- **Work instructions**
Go through the listing and pick out each line with the word "finishes" in it.

- **Data provided**
<<<<

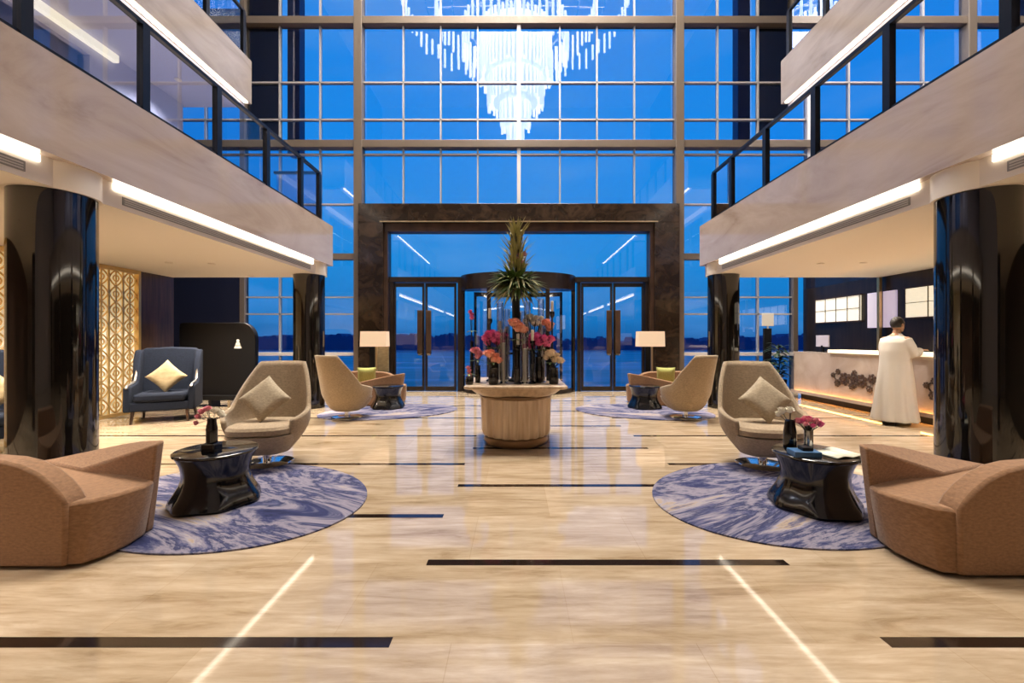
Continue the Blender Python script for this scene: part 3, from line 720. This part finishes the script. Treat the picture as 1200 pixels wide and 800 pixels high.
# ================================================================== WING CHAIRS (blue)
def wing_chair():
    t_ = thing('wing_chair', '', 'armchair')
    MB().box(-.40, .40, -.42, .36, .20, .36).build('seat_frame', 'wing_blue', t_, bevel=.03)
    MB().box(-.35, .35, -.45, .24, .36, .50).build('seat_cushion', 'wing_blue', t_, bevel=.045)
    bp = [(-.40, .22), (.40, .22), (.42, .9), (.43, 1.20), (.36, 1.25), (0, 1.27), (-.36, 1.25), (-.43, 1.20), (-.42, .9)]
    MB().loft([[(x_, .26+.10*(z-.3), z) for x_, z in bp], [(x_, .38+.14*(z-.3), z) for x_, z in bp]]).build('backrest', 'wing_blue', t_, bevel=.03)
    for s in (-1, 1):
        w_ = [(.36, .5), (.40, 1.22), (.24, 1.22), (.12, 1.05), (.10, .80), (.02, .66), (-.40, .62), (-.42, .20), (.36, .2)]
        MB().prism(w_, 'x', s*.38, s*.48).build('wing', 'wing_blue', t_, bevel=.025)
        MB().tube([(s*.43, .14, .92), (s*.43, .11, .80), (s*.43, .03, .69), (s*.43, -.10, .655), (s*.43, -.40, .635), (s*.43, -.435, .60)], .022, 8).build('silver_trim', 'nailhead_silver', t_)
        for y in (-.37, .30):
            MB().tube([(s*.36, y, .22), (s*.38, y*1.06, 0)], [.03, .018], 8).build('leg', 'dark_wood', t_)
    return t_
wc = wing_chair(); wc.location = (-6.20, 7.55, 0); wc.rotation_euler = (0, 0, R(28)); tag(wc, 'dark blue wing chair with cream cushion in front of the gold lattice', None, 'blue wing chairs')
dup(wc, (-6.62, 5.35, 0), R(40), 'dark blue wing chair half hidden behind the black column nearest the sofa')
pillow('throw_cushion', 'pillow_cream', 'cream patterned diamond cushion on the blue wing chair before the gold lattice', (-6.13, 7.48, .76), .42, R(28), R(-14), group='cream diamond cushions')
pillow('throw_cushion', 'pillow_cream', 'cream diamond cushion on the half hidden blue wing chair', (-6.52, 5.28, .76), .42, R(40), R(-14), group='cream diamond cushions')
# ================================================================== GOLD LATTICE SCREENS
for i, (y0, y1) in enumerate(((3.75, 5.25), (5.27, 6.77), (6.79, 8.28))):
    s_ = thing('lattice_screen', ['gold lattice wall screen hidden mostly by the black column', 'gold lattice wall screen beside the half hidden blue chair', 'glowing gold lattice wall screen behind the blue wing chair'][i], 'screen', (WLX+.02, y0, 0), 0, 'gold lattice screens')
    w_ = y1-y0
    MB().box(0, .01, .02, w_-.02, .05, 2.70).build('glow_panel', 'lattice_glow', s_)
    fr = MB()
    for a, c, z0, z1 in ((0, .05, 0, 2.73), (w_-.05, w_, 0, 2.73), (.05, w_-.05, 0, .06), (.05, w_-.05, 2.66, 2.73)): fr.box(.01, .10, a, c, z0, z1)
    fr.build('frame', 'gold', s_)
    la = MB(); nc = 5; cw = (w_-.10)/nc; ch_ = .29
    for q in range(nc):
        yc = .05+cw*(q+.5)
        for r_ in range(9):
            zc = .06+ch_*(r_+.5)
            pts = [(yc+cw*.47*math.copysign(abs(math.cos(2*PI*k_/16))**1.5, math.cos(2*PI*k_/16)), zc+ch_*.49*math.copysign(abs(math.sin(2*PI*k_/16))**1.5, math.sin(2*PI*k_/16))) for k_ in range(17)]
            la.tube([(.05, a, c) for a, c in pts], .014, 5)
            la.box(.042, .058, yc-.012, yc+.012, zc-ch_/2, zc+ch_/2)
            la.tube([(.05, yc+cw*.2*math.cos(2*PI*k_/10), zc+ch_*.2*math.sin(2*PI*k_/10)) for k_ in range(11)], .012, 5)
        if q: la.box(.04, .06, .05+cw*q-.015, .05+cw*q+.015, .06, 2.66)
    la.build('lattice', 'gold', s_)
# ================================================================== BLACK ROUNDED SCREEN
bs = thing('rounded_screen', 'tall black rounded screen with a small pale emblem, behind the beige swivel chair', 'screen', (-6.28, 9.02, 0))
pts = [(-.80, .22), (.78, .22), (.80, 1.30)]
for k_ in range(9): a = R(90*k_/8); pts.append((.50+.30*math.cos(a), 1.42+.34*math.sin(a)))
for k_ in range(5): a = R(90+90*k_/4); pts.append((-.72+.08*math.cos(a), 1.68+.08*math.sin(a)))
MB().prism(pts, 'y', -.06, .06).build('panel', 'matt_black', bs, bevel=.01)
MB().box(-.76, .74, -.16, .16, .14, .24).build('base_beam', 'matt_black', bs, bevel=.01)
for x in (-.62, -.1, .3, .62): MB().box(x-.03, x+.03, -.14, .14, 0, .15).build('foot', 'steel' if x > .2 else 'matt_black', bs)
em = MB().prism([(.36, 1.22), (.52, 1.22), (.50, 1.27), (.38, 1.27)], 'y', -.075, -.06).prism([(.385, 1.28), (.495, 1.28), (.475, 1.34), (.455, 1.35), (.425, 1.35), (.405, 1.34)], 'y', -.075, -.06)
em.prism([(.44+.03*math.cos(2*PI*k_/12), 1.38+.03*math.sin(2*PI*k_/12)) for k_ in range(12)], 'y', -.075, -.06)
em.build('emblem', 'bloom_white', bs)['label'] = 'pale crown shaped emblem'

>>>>
<<<<

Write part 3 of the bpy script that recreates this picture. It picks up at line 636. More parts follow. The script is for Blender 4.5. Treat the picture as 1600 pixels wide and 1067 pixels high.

>>>>
<<<<

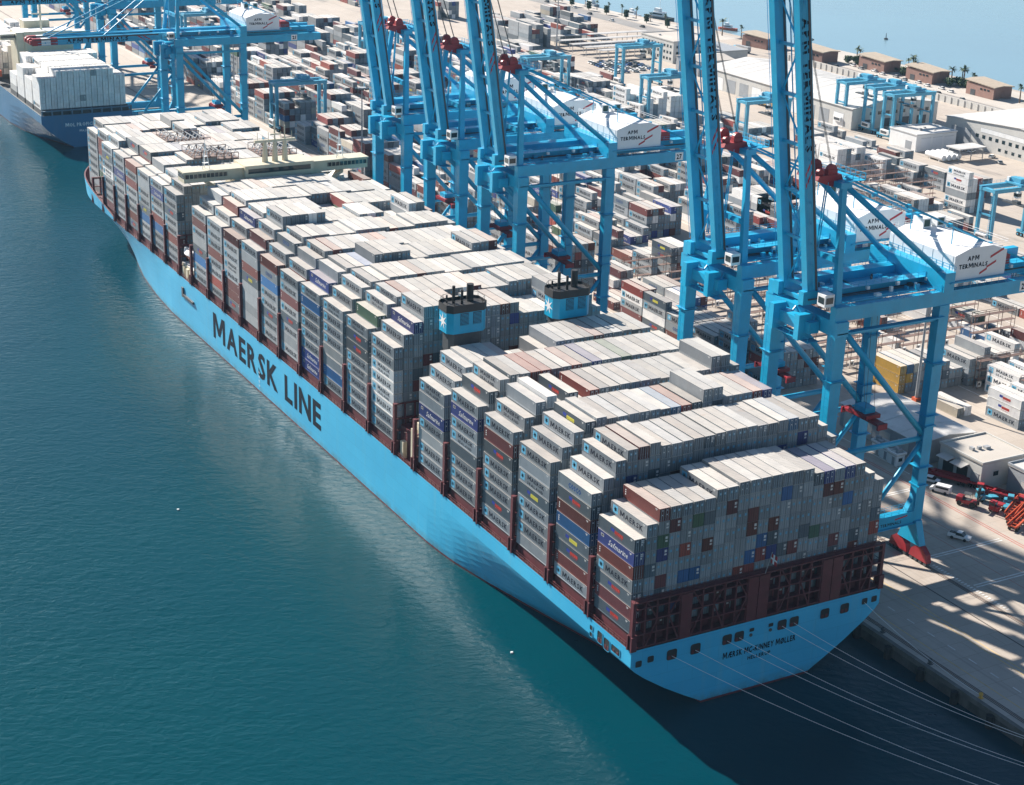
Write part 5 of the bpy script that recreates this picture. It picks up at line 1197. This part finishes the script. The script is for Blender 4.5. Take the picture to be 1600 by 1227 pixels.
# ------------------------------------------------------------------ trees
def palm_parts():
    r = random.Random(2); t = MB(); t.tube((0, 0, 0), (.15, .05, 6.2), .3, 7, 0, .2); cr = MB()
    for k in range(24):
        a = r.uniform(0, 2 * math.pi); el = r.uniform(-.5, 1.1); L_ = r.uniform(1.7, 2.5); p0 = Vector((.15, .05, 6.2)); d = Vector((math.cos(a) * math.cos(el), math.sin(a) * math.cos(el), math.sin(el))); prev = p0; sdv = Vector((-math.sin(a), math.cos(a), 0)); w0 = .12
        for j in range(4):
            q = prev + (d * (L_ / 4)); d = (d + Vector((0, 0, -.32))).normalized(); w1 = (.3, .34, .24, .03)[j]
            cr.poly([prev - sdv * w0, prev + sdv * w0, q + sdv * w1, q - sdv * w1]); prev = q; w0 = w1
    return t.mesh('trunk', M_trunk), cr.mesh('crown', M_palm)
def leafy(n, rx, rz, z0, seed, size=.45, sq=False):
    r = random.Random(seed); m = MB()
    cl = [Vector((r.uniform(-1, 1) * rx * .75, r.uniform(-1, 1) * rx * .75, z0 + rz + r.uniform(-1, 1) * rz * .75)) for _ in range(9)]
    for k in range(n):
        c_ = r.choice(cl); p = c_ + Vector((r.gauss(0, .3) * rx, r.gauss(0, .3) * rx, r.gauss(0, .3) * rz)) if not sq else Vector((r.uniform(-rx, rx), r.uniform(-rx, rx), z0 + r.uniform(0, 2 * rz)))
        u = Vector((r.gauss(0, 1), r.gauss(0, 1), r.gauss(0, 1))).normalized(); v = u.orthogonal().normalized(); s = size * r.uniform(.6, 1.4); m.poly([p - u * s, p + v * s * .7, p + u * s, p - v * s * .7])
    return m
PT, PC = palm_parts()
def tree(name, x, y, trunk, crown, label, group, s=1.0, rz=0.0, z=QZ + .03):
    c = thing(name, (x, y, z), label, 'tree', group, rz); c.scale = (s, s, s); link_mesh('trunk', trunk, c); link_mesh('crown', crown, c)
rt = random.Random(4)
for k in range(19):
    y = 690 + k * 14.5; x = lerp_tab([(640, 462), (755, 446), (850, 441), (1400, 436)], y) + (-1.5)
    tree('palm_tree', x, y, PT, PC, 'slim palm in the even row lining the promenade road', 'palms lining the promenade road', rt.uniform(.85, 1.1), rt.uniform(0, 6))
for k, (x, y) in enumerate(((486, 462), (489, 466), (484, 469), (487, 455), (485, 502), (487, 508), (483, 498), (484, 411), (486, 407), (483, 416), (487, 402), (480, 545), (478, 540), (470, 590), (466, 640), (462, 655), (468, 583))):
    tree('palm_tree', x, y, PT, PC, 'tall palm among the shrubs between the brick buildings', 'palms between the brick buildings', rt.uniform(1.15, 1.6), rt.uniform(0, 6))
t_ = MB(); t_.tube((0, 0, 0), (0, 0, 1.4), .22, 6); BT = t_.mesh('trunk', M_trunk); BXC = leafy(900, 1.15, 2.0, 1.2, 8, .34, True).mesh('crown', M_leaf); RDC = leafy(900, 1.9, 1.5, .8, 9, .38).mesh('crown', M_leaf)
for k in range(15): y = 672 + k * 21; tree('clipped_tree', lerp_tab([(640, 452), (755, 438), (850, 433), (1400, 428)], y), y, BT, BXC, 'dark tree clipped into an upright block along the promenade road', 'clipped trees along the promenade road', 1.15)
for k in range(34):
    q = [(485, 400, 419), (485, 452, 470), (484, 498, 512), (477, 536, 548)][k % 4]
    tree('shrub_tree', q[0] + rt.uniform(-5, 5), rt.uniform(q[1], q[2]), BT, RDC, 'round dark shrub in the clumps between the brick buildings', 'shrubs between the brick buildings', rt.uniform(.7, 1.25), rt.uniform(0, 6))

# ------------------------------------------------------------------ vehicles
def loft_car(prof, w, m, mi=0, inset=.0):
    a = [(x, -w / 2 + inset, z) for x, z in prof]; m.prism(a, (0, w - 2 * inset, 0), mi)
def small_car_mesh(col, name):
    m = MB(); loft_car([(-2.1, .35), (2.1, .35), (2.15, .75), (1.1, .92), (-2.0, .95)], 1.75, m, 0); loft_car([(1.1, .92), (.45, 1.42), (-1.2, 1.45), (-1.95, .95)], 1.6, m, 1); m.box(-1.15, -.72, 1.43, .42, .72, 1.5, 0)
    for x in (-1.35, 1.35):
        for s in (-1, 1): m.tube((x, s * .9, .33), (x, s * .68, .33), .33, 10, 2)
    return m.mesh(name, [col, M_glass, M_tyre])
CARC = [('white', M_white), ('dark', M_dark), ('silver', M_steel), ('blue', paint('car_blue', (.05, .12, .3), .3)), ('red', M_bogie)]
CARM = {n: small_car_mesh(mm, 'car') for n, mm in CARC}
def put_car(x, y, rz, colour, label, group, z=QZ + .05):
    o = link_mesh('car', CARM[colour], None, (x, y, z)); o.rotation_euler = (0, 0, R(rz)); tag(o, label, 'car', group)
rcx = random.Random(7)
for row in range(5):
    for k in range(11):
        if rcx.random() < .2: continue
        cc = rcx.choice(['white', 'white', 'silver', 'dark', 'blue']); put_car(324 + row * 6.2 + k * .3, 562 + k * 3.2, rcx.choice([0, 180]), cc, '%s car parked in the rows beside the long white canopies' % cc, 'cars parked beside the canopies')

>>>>

- **Output for this exercise**
Continue the Blender Python script for this scene: part 3, from line 720. This part finishes the script. Treat the picture as 1200 pixels wide and 800 pixels high.
Write part 5 of the bpy script that recreates this picture. It picks up at line 1197. This part finishes the script. The script is for Blender 4.5. Take the picture to be 1600 by 1227 pixels.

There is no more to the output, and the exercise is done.